This panel explores the public manifestations of religion in various contexts, including civic organizations, public health science, and museums. The authors examine expressions and interpretations of religion across different global contexts and faith traditions. The first paper presents an ethnography of two American Muslim civic organizations that negotiate with Christian-centric cultural repertoires to express religion in public life. The second paper analyzes how members of Hindu temples in the U.S. navigate communal tensions to foster practical religious pluralism. The third paper examines how European and American museums categorize and display religion, revealing specific biases and definitions employed. Finally, the fourth paper explores the ways that public health scientists conceptualize religion as an institution, theology, and culture, and examines the stakes of these conceptualizations. Overall, these papers shed light on the diverse ways that religion is mobilized and understood in public contexts.
How do American Muslim advocates imagine the public role of religion in the U.S. today? Research on public religion in the U.S. has mostly focused on Christian groups. Empirically, this focus prevented researchers from asking the crucial question of how non-Christian religious groups adopt and adapt repertoires of public religious expressions circulating in U.S. civic culture. Theoretically, expanding our inquiry to non-dominant religious groups provides insights into the possibilities for imagining different modes of public religious expressions in U.S. civic life. What can non-dominant religious groups do to push the boundaries of Christian-infused modes of public religion? Through two years of participant observation in two Muslim advocacy organizations, I identified different styles of public Islam that American Muslim advocates use in U.S. civic life and theorize the filtering mechanisms that prevent certain expressions of public Islam to reach wider audiences, thus foregrounding the power imbalances that shape U.S. civic spaces.
How do American diasporas negotiate their faith, liberty, and public space in the face of both interreligious and intrareligious challenges? What kind of tensions and complexities arise, from inside and outside, when they opt for pluralistic approaches over confrontation and legal action? Addressing these questions at the intersection of civic space, religious pluralism, and public understanding of religion, this paper rethinks the category “public” in the context of religious diversity to argue that conflicts concerning religious publics can be solved by rising above the private-public, political-personal, secular-religious dichotomies in which public religion is usually understood.
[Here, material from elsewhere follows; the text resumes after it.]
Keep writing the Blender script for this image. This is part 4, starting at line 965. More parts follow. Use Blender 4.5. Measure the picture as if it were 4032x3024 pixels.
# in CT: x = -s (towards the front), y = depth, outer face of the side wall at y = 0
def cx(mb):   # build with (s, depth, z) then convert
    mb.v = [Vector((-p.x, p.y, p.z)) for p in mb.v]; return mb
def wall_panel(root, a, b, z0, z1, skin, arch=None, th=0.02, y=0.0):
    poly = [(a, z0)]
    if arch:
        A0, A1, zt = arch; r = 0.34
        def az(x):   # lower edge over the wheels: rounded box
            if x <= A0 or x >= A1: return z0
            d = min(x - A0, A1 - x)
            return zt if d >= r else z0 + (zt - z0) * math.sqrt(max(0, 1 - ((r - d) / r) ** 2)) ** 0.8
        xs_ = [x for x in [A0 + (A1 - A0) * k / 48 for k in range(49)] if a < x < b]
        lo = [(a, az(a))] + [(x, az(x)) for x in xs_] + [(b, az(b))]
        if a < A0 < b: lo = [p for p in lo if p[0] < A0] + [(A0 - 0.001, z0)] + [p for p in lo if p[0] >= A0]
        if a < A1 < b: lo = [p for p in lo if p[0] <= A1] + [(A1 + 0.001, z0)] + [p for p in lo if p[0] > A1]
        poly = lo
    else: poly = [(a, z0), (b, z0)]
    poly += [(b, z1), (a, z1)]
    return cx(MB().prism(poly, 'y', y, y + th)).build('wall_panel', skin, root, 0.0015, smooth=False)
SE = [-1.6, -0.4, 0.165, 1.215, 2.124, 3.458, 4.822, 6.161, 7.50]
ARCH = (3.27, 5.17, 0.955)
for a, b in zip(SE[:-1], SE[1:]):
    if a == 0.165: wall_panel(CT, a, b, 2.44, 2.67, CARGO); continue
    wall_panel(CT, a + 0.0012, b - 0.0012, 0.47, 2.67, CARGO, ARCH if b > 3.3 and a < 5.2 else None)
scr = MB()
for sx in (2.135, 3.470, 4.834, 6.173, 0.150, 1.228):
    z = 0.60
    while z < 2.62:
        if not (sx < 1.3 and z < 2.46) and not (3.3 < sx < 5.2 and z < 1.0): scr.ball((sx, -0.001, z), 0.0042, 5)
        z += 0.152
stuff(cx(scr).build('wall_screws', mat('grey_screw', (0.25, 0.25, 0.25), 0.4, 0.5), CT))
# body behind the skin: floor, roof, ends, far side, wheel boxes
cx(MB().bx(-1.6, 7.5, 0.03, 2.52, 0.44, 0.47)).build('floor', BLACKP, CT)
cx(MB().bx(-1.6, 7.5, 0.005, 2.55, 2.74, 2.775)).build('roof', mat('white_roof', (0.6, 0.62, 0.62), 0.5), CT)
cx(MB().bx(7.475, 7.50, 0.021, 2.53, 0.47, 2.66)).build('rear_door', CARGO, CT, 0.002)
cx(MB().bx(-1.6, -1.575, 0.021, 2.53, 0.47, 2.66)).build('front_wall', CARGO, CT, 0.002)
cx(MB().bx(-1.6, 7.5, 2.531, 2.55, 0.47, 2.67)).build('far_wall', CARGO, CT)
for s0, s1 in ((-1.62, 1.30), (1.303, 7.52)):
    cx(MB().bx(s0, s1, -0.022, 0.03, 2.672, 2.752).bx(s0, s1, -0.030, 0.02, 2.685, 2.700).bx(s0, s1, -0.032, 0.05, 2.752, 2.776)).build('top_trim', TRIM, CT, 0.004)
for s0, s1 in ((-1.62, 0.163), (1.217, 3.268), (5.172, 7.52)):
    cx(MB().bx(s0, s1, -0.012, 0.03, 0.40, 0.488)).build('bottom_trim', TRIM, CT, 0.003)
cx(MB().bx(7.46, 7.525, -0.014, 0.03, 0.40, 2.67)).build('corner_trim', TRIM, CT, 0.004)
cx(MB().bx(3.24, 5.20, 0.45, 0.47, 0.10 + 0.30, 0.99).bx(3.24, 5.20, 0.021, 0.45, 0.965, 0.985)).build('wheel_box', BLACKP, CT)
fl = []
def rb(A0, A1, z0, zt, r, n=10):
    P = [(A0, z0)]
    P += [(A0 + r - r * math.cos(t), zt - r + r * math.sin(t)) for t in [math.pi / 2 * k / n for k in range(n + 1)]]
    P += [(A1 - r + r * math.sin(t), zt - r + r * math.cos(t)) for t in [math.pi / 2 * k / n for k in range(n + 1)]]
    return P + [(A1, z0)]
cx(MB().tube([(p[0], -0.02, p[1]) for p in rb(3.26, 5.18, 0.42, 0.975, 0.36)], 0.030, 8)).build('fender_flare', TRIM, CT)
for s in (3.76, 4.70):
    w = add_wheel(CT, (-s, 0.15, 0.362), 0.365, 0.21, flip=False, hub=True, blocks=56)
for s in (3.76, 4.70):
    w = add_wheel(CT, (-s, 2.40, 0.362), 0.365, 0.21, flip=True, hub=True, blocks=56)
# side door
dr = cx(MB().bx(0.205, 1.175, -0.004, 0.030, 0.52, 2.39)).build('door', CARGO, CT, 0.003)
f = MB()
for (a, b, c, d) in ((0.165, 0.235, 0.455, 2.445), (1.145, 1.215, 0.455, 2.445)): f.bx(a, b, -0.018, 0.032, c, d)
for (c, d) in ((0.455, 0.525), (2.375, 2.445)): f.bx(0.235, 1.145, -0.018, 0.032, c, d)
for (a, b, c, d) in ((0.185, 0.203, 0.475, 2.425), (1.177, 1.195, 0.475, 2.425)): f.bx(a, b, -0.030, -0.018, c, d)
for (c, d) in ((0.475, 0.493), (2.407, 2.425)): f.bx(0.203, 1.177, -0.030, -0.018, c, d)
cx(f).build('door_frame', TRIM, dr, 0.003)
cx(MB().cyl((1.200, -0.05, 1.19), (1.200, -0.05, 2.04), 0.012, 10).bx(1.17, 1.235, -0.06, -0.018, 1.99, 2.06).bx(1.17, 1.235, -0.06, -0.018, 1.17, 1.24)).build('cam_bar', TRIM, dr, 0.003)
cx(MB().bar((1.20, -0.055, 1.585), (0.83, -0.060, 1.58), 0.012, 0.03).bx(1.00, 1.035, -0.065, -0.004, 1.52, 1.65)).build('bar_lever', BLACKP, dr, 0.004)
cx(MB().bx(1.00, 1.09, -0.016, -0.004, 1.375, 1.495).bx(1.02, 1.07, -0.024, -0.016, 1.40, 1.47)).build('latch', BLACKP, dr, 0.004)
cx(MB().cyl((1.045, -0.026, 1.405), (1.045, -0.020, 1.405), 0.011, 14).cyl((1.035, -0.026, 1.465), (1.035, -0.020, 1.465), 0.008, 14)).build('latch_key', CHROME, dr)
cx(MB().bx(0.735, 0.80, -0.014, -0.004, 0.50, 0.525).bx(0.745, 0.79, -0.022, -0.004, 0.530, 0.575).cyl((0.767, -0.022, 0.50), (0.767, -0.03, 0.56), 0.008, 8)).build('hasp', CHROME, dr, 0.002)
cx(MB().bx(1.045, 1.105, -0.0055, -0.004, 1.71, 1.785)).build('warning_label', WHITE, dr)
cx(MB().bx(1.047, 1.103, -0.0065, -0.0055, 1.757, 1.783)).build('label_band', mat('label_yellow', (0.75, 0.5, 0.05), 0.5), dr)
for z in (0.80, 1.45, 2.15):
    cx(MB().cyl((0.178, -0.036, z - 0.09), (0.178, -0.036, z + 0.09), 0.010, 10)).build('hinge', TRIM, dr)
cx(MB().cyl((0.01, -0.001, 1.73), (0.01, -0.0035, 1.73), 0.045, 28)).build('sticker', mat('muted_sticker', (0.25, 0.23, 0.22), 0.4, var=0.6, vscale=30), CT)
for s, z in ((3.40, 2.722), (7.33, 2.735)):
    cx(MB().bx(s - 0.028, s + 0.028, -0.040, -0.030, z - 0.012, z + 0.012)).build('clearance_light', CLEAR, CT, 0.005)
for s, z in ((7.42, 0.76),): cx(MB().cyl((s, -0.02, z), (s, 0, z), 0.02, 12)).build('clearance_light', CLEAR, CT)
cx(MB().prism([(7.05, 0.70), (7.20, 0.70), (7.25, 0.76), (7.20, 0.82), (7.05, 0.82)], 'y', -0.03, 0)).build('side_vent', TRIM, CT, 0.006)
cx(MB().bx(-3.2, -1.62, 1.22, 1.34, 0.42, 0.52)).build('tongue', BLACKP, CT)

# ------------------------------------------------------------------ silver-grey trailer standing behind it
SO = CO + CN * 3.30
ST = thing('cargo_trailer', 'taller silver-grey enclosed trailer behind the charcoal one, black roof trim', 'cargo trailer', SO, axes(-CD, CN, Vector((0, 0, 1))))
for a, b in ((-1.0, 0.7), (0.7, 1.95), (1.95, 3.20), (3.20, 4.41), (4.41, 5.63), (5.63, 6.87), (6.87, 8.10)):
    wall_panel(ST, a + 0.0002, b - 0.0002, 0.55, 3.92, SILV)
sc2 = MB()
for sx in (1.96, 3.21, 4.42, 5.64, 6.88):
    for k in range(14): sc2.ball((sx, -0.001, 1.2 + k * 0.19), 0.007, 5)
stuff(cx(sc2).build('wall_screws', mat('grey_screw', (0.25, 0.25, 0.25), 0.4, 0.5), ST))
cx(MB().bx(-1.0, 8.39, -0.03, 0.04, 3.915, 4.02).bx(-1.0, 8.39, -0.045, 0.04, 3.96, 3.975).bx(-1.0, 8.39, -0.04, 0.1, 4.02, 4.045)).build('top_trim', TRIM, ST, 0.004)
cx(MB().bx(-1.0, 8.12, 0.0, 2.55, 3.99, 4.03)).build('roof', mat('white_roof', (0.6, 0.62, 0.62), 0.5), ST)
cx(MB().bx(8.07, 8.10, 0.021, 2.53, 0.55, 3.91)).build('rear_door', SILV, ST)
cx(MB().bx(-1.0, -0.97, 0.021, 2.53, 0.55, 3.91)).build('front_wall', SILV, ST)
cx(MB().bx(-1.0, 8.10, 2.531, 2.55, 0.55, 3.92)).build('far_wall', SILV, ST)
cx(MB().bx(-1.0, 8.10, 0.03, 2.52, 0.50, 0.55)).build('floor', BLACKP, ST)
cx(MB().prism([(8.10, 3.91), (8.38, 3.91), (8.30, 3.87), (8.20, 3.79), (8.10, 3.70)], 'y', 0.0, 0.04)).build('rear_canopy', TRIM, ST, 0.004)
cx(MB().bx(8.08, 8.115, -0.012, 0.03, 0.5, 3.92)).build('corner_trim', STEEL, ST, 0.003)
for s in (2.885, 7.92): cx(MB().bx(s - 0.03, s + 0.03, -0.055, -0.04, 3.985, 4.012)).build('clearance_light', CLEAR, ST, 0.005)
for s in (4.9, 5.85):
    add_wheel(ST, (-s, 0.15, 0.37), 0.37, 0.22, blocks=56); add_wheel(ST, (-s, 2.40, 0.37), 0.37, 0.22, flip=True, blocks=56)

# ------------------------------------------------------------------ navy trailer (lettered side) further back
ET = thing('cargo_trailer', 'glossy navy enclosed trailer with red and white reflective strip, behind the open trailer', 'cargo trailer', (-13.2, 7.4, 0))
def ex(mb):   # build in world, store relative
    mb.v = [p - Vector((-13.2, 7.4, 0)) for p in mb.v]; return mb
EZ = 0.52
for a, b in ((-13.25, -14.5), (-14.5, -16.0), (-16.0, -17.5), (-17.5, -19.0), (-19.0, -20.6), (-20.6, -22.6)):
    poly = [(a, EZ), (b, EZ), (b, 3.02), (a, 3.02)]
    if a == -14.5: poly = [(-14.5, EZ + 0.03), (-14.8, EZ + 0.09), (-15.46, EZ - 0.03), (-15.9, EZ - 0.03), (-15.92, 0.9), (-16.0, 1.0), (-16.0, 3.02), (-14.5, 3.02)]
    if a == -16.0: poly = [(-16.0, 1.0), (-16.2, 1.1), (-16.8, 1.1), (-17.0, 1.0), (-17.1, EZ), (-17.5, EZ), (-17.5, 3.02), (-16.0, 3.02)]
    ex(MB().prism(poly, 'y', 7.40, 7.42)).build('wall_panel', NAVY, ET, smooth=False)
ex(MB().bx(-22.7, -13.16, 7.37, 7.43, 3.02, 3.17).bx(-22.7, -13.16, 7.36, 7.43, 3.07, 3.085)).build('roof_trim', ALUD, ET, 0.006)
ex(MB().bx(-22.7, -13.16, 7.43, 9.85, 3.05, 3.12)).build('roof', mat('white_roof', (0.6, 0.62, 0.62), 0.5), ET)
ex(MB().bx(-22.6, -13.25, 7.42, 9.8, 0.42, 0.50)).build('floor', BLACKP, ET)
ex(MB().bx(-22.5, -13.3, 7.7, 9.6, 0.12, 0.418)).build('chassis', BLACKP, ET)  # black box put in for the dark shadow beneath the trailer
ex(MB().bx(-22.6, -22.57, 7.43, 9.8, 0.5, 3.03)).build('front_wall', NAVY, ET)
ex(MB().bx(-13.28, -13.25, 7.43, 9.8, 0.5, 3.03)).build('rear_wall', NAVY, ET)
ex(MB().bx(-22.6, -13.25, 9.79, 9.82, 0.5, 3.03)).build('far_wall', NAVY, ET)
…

Drawing from the social scientific and ethnographic research conducted in the Swaminarayan-Hindu diasporic community in America that faced years-long resistance from native publics in constructing its temples and cultural centers, the paper further contends that self-reflective and constructive conversations with the self and co-religionists can help enhance public understanding of religion, thereby promoting harmonious coexistence.
Through categorization and display, museums identify some things as religious, some things as exemplary of religions, and in so doing, help shape the public's understanding of religion. By analyzing how museums have categorized and displayed religious objects, I argue the public encounters religion through specific biases and definitions of religion that museums employ in their attempts to exhibit material culture they believe to be "religious." Through the analysis and study of museums—like the Vatican Museums, The Metropolitan Museum of Art, The British Museum, and the Brighton Museum—and the religious, scholars can investigate new ways of answering Laure Patton's question of "who owns religion," bolster Hugh Urban's claim that ordinary people help construct what counts as a religion, and shed new light on what Jonathan Z. Smith says counts as the academy in which he states religion has no place apart from.
Public health scientists often think about religion sociologically. Yet, many do not critically consider their assumptions and understandings of religion or cite scholars who define “religion.” This can lead public health scientists to draw on public assumptions of what “religion” is. Thus, I conducted a systematic analysis of scholarly work that included discussion of religion in the American Journal of Public Health to understand how religion is conceptualized among public health scientists. Three ways of understanding were most prominent: religion as institution, religion as theology, and religion as culture. Understanding religion as institution often led to seeing churches as resources; understanding religion as theology often led to seeing religion as negative beliefs to overcome; and religion as culture was often a stand-in for an ambiguous understanding of religion. This work urges sociologists of religion to examine the ways that public health scientists understand religion and reinforce biases within their scholarship.